╭──
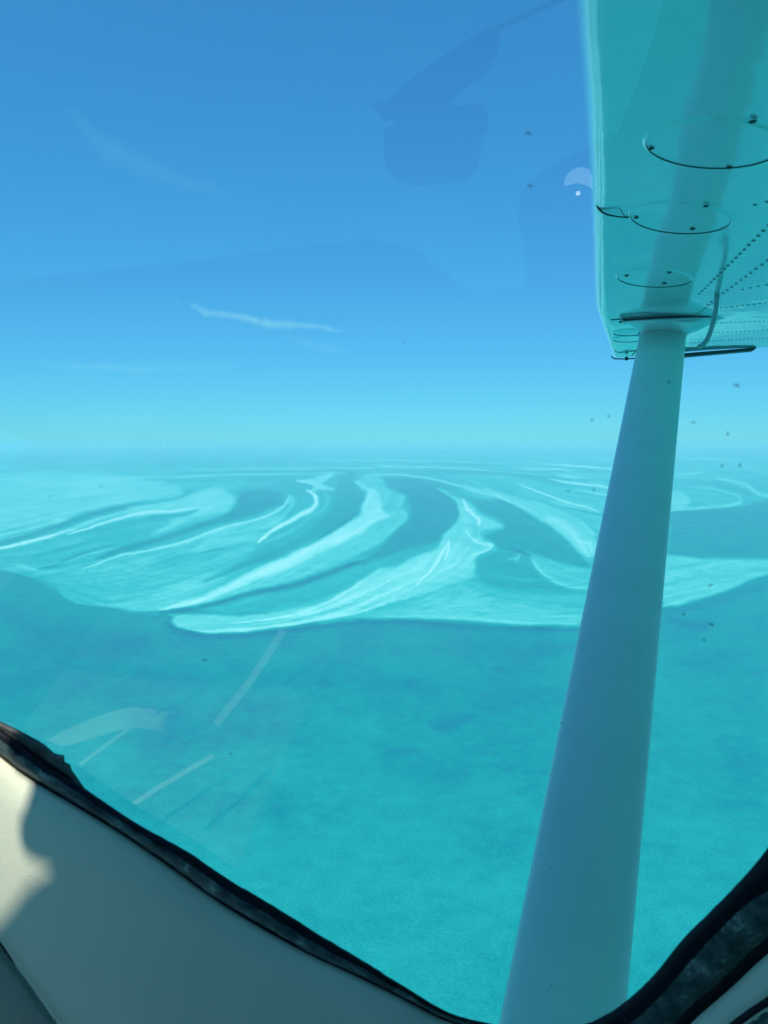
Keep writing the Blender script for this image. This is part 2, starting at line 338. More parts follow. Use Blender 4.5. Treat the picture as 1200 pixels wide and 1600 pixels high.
    st = np.zeros(u.shape); st[sel] = acc / cnt * 0.34 + acc2 / cnt * 0.26
    s = s + env * st * (0.55 + 0.45 * smooth01((s - 0.25) / 0.3))
    far = smooth01((765 - v) / 30.0)
    s = s + far * 0.12 * fbm(u / 220, (v - 690) / 4.0 * (1 + 18.0 / np.maximum(v - 688, 3)), 3, 40)
    fg = 1 - env
    s = s + fg * (0.10 * fbm(u / 130, v / 60, 4, 51) + 0.05 * fbm(u / 34, v / 15, 4, 57)) + fg * 0.05 * smooth01((v - 1050) / 350.0)
    g = Field(u, v, s)
    for pts, w, a in (([(670, 1130), (705, 1128), (735, 1120)], 14, .45), ([(680, 1140), (720, 1135)], 7, .4), ([(770, 1045), (800, 1046)], 7, .4), ([(620, 1020), (700, 1012), (800, 1018), (900, 1010)], 22, .3),
                      ([(0, 950), (60, 990), (140, 1010), (230, 1000)], 26, .35), ([(600, 1180), (650, 1172)], 9, .3), ([(380, 1110), (450, 1100)], 12, .2), ([(1040, 965), (1090, 980), (1110, 975)], 8, .5),
                      ([(560, 1080), (620, 1068), (680, 1080)], 12, .25)):
        g.stroke(pts, 0.04, w, w, a)
    g.stroke([(300, 1330), (500, 1420), (640, 1500), (700, 1600)], 0.32, 90, 90, .5)
    return np.clip(g.f, 0, 1)

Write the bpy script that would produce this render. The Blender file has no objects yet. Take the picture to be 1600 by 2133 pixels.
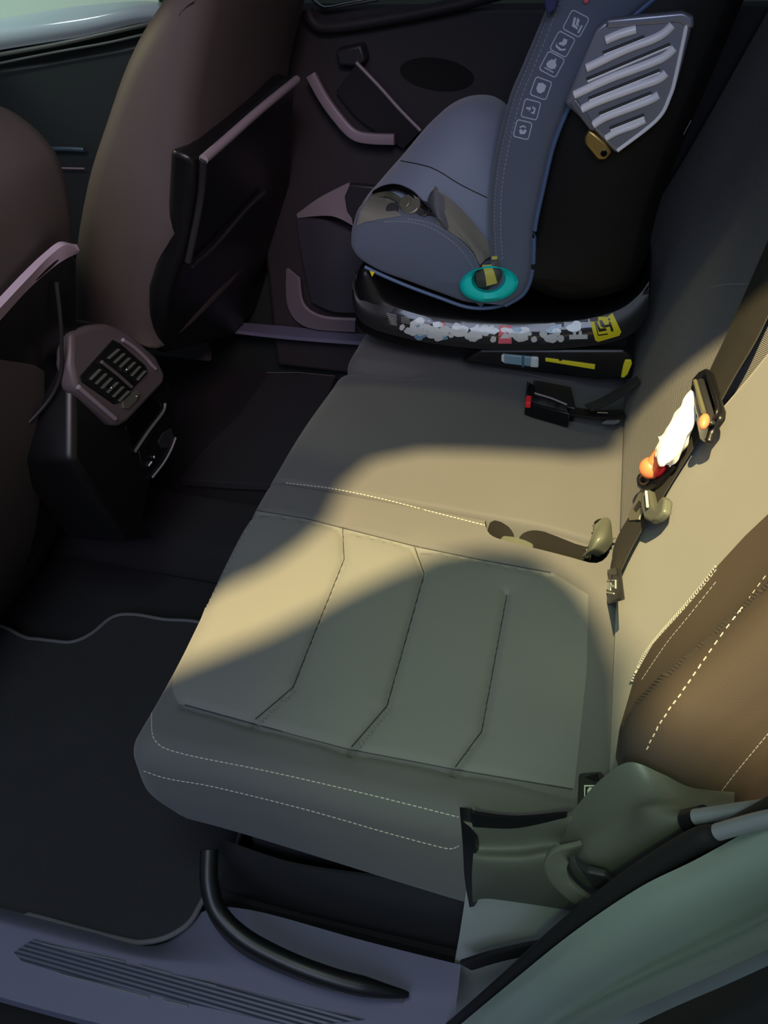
import bpy, bmesh, math, random
from math import *
from mathutils import Vector, Matrix, noise
from mathutils.bvhtree import BVHTree
random.seed(7)
S = bpy.context.scene
COL = S.collection
V = Vector
# ------------------------------------------------------------------ camera
CAM = V((0.42088702814509277, -0.4545834508328887, 1.133313227362135))
FPX = 1683.6724358870813
CM = (Matrix.Rotation(0.253249554325095, 3, 'Z') @ Matrix.Rotation(pi/2-0.6750029582886693, 3, 'X') @ Matrix.Rotation(-0.012228222482963732, 3, 'Z'))
cd = bpy.data.cameras.new('camera'); cam = bpy.data.objects.new('camera', cd); COL.objects.link(cam)
cd.sensor_fit = 'HORIZONTAL'; cd.sensor_width = 36; cd.lens = 36*FPX/1600
cd.clip_start = 0.02; cd.clip_end = 60
cam.matrix_world = Matrix.Translation(CAM) @ CM.to_4x4()
S.camera = cam

def ray(u, v):
    return CM @ V(((u-800)/FPX, (1066.5-v)/FPX, -1))
def W(u, v, x=None, y=None, z=None, n=None, o=None):
    """point of the photographed place seen at (u, v), lying on a known plane of the car"""
    d = ray(u, v)
    if x is not None: t = (x-CAM.x)/d.x
    elif y is not None: t = (y-CAM.y)/d.y
    elif z is not None: t = (z-CAM.z)/d.z
    else: t = (V(o)-CAM).dot(V(n))/d.dot(V(n))
    return CAM+t*d

# ------------------------------------------------------------------ materials
MATS = {}
def mat(name, col, rough=0.6, metal=0.0, bump=None, spec=0.5, sheen=0.0, mottle=0.0, scale=900, coat=0.0, emit=None, ribs=None):
    m = bpy.data.materials.new(name); m.use_nodes = True
    nt = m.node_tree; b = nt.nodes['Principled BSDF']
    c = tuple(((x/255)/12.92 if x/255 <= .04045 else ((x/255+.055)/1.055)**2.4) for x in col)+(1,)
    b.inputs['Base Color'].default_value = c
    b.inputs['Roughness'].default_value = rough; b.inputs['Metallic'].default_value = metal
    b.inputs['Specular IOR Level'].default_value = spec
    if sheen: b.inputs['Sheen Weight'].default_value = sheen; b.inputs['Sheen Roughness'].default_value = .5
    if coat: b.inputs['Coat Weight'].default_value = coat; b.inputs['Coat Roughness'].default_value = .05
    tc = nt.nodes.new('ShaderNodeTexCoord')
    if mottle:
        nz = nt.nodes.new('ShaderNodeTexNoise'); nz.inputs['Scale'].default_value = 9; nz.inputs['Detail'].default_value = 5
        nt.links.new(tc.outputs['Object'], nz.inputs['Vector'])
        mx = nt.nodes.new('ShaderNodeMix'); mx.data_type = 'RGBA'
        mx.inputs[6].default_value = tuple(k*(1-mottle) for k in c[:3])+(1,); mx.inputs[7].default_value = tuple(min(1, k*(1+mottle)) for k in c[:3])+(1,)
        nt.links.new(nz.outputs['Fac'], mx.inputs[0]); nt.links.new(mx.outputs[2], b.inputs['Base Color'])
    if bump:
        nz = nt.nodes.new('ShaderNodeTexNoise'); nz.inputs['Scale'].default_value = scale; nz.inputs['Detail'].default_value = 3
        nt.links.new(tc.outputs['Object'], nz.inputs['Vector'])
        bp = nt.nodes.new('ShaderNodeBump'); bp.inputs['Strength'].default_value = bump; bp.inputs['Distance'].default_value = .001
        nt.links.new(nz.outputs['Fac'], bp.inputs['Height']); nt.links.new(bp.outputs['Normal'], b.inputs['Normal'])
    if ribs:
        wv = nt.nodes.new('ShaderNodeTexWave'); wv.inputs['Scale'].default_value = ribs[0]; wv.bands_direction = ribs[1]
        nt.links.new(tc.outputs['Object'], wv.inputs['Vector'])
        bp = nt.nodes.new('ShaderNodeBump'); bp.inputs['Strength'].default_value = ribs[2]; bp.inputs['Distance'].default_value = .001
        nt.links.new(wv.outputs['Fac'], bp.inputs['Height']); nt.links.new(bp.outputs['Normal'], b.inputs['Normal'])
    if emit:
        b.inputs['Emission Color'].default_value = tuple(((x/255)**2.2) for x in emit[0])+(1,); b.inputs['Emission Strength'].default_value = emit[1]
    MATS[name] = m
    return m

# ------------------------------------------------------------------ object helpers
BV = {}
def link(name, verts, faces, m, parent=None, smooth=True, mats=None):
    me = bpy.data.meshes.new(name); me.from_pydata([tuple(v) for v in verts], [], faces); me.update()
    bm = bmesh.new(); bm.from_mesh(me); bmesh.ops.recalc_face_normals(bm, faces=bm.faces)
    if bm.calc_volume(signed=True) < 0: bmesh.ops.reverse_faces(bm, faces=bm.faces)
    bm.to_mesh(me); bm.free()
    o = bpy.data.objects.new(name, me); COL.objects.link(o); o.data.materials.append(m)
    if smooth:
        for p in me.polygons: p.use_smooth = True
        try: me.set_sharp_from_angle(angle=radians(50))
        except Exception: pass
    if parent:
        o.parent = parent
        o.matrix_parent_inverse = Matrix.Translation(-parent.location)
    return o
def tag(o, label=None, cat=None, group=None, kind=None):
    if label: o['label'] = label
    if cat: o['category'] = cat
    if group: o['group'] = group
    if kind: o['kind'] = kind
    return o
def thing(name, label, cat, loc, group=None):
    o = bpy.data.objects.new(name, None); COL.objects.link(o); o.location = loc; o.empty_display_size = .02
    return tag(o, label, cat, group)
def cr(pts, n=6, closed=False):
    """Catmull-Rom through the points"""
    P = [V(p) for p in pts]; out = []; N = len(P)
    segs = N if closed else N-1
    for i in range(segs):
        if closed: a, b, c, d = P[(i-1) % N], P[i], P[(i+1) % N], P[(i+2) % N]
        else: a, b, c, d = P[max(i-1, 0)], P[i], P[i+1], P[min(i+2, N-1)]
        for k in range(n):
            t = k/n
            out.append(.5*((2*b)+(c-a)*t+(2*a-5*b+4*c-d)*t*t+(3*b-a-3*c+d)*t**3))
    if not closed: out.append(P[-1])
    return out
def bev(o, w=.003, seg=3, ang=35):
    m = o.modifiers.new('bevel', 'BEVEL'); m.width = w; m.segments = seg; m.limit_method = 'ANGLE'; m.angle_limit = radians(ang)
    return o
def rbox(name, lo, hi, r, n, m, parent=None, deform=None):
    """dense rounded box between two corners"""
    lo, hi = V(lo), V(hi); c = (lo+hi)/2; h = (hi-lo)/2
    vs, fs, key = [], [], {}
    def vid(i, j, k):
        q = (i, j, k)
        if q not in key:
            p = V([(2*a/b-1)*hh for a, b, hh in zip(q, n, h)])
            cl = V([max(-(hh-r), min(hh-r, pp)) for pp, hh in zip(p, h)])
            d = p-cl
            if d.length > 1e-9:
                # push onto the rounded surface
                p = cl+d.normalized()*r
            p = p+c
            if deform: p = V(deform(p.copy()))
            key[q] = len(vs); vs.append(p)
        return key[q]
    for ax in range(3):
        a, b = [k for k in range(3) if k != ax]
        for side in (0, n[ax]):
            for i in range(n[a]):
                for j in range(n[b]):
                    q = []
                    for di, dj in ((0, 0), (1, 0), (1, 1), (0, 1)):
                        t = [0, 0, 0]; t[ax] = side; t[a] = i+di; t[b] = j+dj; q.append(vid(*t))
                    fs.append(q)
    return link(name, vs, fs, m, parent)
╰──
» **What you will do**: In the records above, locate each line with the word "this". Copy all such lines.

» **Exercise response**:
Keep writing the Blender script for this image. This is part 2, starting at line 338. More parts follow. Use Blender 4.5. Treat the picture as 1200 pixels wide and 1600 pixels high.
Write the bpy script that would produce this render. The Blender file has no objects yet. Take the picture to be 1600 by 2133 pixels.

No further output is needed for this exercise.